Oggi ci interroghiamo profondamente: ci si deve preparare, a livello nazionale e locale, ad altri modelli socio-economici o tutto tornerà come prima? Si potrà tornare alla “normalità” che abbiamo conosciuto? Come reagiranno i vari territori? Si allargheranno disuguaglianze? Alcune aree sapranno reagire meglio di altre, gli ambiti marginali ne usciranno ancora più deboli? Quali nuovi equilibri geopolitici internazionali? L’Unione europea e altre istituzioni sovranazionali dovranno cambiare radicalmente per non perire, in quali direzioni andare?

Con processi di globalizzazione sempre più spinti e eventi emergenziali che investono sistemi istituzionali e politici, il rischio più grande sta nel fatto che il governo del territorio sia costantemente in ritardo e non sia in grado di prevedere scenari sempre più complessi e imprevedibili. I rapporti tra strumenti di regolazione d’uso del suolo e programmazione economica a scala locale risulta sempre più difficile, se non conflittuale, le crisi evidenziano molte nostre incapacità nel pre-configurare il futuro, anche a breve periodo e perfino il carattere scarsamente razionale di operazioni di questo tipo che in breve periodo appaiono vecchie e superate.

Il carattere proprio di un’operazione di pianificazione consiste nel voler determinare i comportamenti futuri di una pluralità di soggetti, ma le crisi evidenziano una inadeguatezza delle conoscenze utilizzate per la definizione di molte politiche di intervento emergenziali. In termini generali questa problematica tende a coincidere con quella del ruolo, del senso e della legittimità di un intervento pubblico eccessivamente rigido e programmatorio nel lungo periodo.

Per valorizzare e permettere il dispiegarsi di nuove energie ai fini dello sviluppo delle dotazioni di risorse ancora esistenti nei diversi ambiti territoriali, occorrerebbe valutare se è possibile orientarsi verso un numero di regole minori, ma più stabili nel tempo e più semplici nella formulazione.
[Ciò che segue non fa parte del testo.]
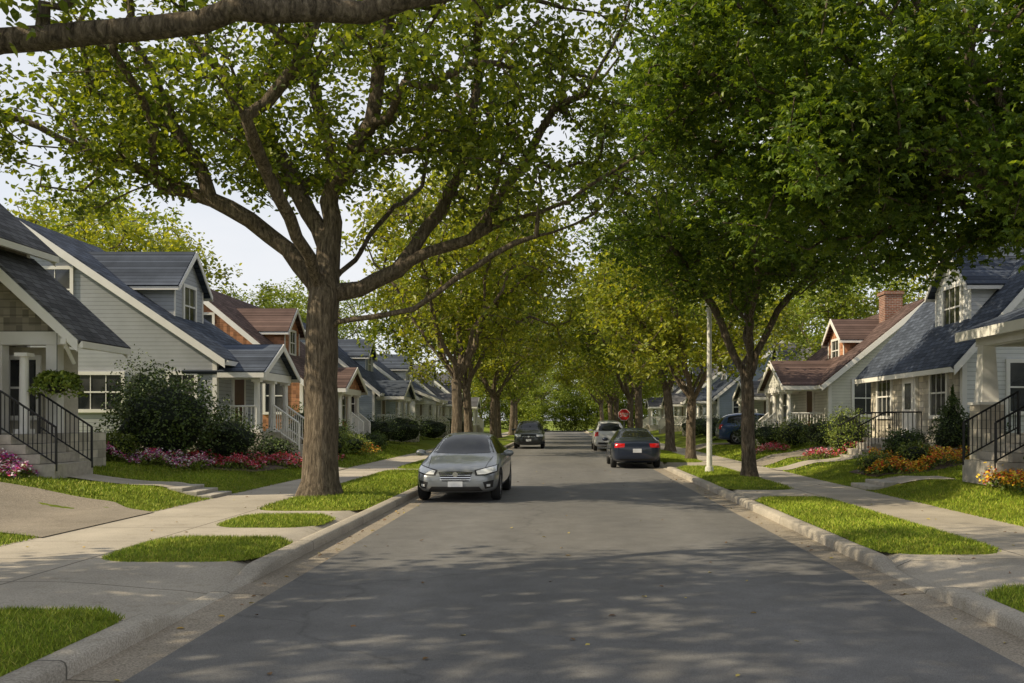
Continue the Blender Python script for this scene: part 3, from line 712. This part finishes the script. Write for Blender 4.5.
            s.trim.box(*sorted((s.s*(u-.36),s.s*(u-.303))),ya-.25,yb+.25,zt-.15,zt+.07)
            for y in (ya-.30,yb+.255):
                q=[(u-.3,zt-.16),(u-.3,zt+.06),(s.uf+.5,zr+.1),(s.uf+.5,zr-.12)]
                s.trim.loft([s.p(a,y,b) for a,b in q],[s.p(a,y+.045,b) for a,b in q])
                q=[(u+.1,zt-.02),(s.uf-.02,zt-.02),(s.uf-.02,zr-.2)]
                yy_=ya+.02 if y<ya else yb-.06
                s.wall.loft([s.p(a,yy_,b) for a,b in q],[s.p(a,yy_+.04,b) for a,b in q])
        if steps:
            w=1.5; yc=sy if sy is not None else ym; n=max(2,int((zf-s.zg)/.17)); tr=.3
            for i in range(n):
                s.stp.box(*sorted((s.s*(u-.053-tr*(n-i)),s.s*(u-.053))),yc-w/2,yc+w/2,(s.zg-.3) if i==0 else s.zg+(zf-s.zg)*i/n+.001,s.zg+(zf-s.zg)*(i+1)/n-.01)
            rp=s.blk if rail=='black' else s.trim
            if rail:
                t=.018 if rail=='black' else .03
                for yr in (yc-w/2+.05,yc+w/2-.05):
                    A=Vector(s.p(u-.1,yr,zf+.9)); B=Vector(s.p(u-.05-tr*n,yr,s.zg+.95))
                    rp.cyl(A,B,t*1.3,n=6); rp.cyl(Vector(A)-Vector((0,0,.75)),B-Vector((0,0,.75)),t,n=6)
                    for j in range(0,13):
                        q=A.lerp(B,j/12); rr=t*1.5 if j in (0,12) else t*.6; rp.cyl(q,(q.x,q.y,q.z-(.9 if j in(0,12) else .75)),rr,n=6)
        if rail:
            rp=s.blk if rail=='black' else s.trim; t=.014 if rail=='black' else .022
            A=Vector(s.p(u+.2,ya+.12,zf+.85)); B=Vector(s.p(s.uf-.05,ya+.12,zf+.85)); rp.cyl(A,B,t*1.6,n=6); rp.cyl(A-Vector((0,0,.72)),B-Vector((0,0,.72)),t*1.3,n=6)
            nn=max(3,int((B-A).length/.13))
            for j in range(nn+1): q=A.lerp(B,j/nn); rp.cyl(q,q-Vector((0,0,.72)),t,n=5)
        yc=ym; s.O('front',yc-.48,yc+.48,zf+.002,zf+2.1,.004,.05,s.door); s.O('front',yc-.6,yc-.482,zf,zf+2.2,.004,.07,s.trim); s.O('front',yc+.482,yc+.6,zf,zf+2.2,.004,.07,s.trim); s.O('front',yc-.48,yc+.48,zf+2.102,zf+2.2,.004,.07,s.trim)
    def chimney(s,u,y,zt,w=.7):
        c=Part('chimney',BRICK); x=s.s*u; c.box(x-w/2,x+w/2,y-w/2,y+w/2,s.ze,zt); c.box(x-w/2-.06,x+w/2+.06,y-w/2-.06,y+w/2+.06,zt+.001,zt+.15); s.extra.append(c)
    def done(s):
        for p in [s.wall,s.roof,s.trim,s.glass,s.fnd,s.door,s.blk,s.stp]+s.extra: p.build(s.e)

# A: craftsman, near left
h=House('craftsman_house',-1,13.0,21,17.6,22.0,.65,6.1,9.7,None,S_TAUPE,R_GREY)
h.porch(18.1,19.95,1.4,1.45,3.5,'none',2,True,'black',sy=19.15)
g=Part('porch_gable_wing',S_TAUPE)
q=[(11.15,3.75),(13.1,5.5),(15.05,3.75)]
g.loft([(-u,20.35,z) for u,z in q],[(-u,21.9,z) for u,z in q]); h.extra.append(g)
h.roofpair(10.7,3.42,13.1,5.62,15.5,3.42,19.95,22.2)
h.trim.box(-12.97,-11.15,20.3,20.6,3.45,3.745); h.trim.box(-11.42,-11.15,20.605,21.9,3.45,3.745)
for x in (-11.5,-12.75): h.trim.box(x-.13,x+.13,20.32,20.58,1.452,3.448)
for u0,z0 in ((11.0,3.45),(12.9,5.1)):
    h.trim.box(-u0-.06,-u0+.06,19.88,20.34,z0-.02,z0+.10); h.trim.cyl((-u0,19.95,z0),(-u0,20.33,z0-.42),.045,n=6)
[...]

Nei periodi emergenziali affinché creatività e innovazione si sviluppino c’è bisogno di un sistema semplice di regole di base, così da poter favorire forme di sperimentazione da parte della realtà socio-economica, un sistema di pianificazione eccessivamente rigido e vincolistico può precludere opportunità.

Occorre innanzi tutto dire che lo stato di crisi delle istituzioni pubbliche italiane, viste in particolare in relazione alle trasformazioni territoriali, è tema spesso assente dal cuore del dibattito politico a livello nazionale e nei programmi di quasi tutte le forze politiche e sociali. In secondo luogo occorre chiedersi come superare le forme correnti di pianificazione e regolazione urbanistica ed edilizia e, più in generale, forme di politiche urbane ormai superate dalle nuove domande generate dalle crisi che esigono un approccio diverso e un cambio di paradigmi. Forse il mondo di prima non tornerà più.

Si avverte l’esigenza di superare posizioni ideologiche (sia nel senso di ideologie politiche, sia nel senso di approcci disciplinari) che permangono in molti filoni di riflessione e ricerca (e anche apparati normativi) della pianificazione urbanistica. Piani meno rigidi, ma con regole più stabili e certe, nei quali si esplicitano le condizioni e i criteri attraverso cui valutare l’ammissibilità delle proposte di trasformazione degli usi del suolo e dei diversi progetti che vengono presentati, potrebbero accelerare le trasformazioni di aree che rischiano di rimanere inutilizzate per lungo tempo.

In generale si può dire che le crisi fanno emergere una nuova domanda di governo del territorio e una possibile transizione verso modelli di sviluppo diversi rispetto a quelli fino ad ora seguiti.